Lets explore a bit and reduce two of the sides: 4 and 5 get cut down to 3.5 and 4.5. Now put the sides in the cyclic order 2, 3.5, 6, 4.5. Note that opposite pairs of sides are equal 2+6 = 8 = 3.5+4.5.
Then we'd have a side order consistent with a tangential quadrilateral. Tangential quadrilaterals have a proper incircle tangent to all four sides.
The largest inradius for a tangential quadrilateral occurs when the quadrilateral is also a cyclic quadrilateral. A cyclic quadrilateral has a proper circumradius containing all four vertices and has the largest area of any quadrilateral with a given set of side lengths.
The combination of tangential and cyclic makes it into a bicentric quadrilateral. So lets have our cut-down quadrilateral be a bicentric quadrilateral.
There are two area formulas of interest:
We have Area = inradius*semiperimeter from being tangential
And also Area = sqrt(product of sides) from being bicentric.

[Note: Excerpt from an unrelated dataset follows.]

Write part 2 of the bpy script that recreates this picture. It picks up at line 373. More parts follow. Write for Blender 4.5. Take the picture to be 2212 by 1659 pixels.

Then inradius*semiperimeter = sqrt(product of sides)
R*(2+6) = sqrt(2*6*3.5*4.5)
R = 3*sqrt(21)/8 = 1.718
This is already larger than Steven's "shortcut approach". And at the same time is from a quadrilateral that had two of its sides cut down and so is actually smaller than the 2,4,5,6 quadrilateral in the problem. So the max radius actually sought is extremely likely to exceed R=1.718
My proposition for solving the actual quadrilateral: arrange the sides in the order 2,4,6,5 and set them to be a cyclic quadrilateral and see how large of a circle can be placed inside.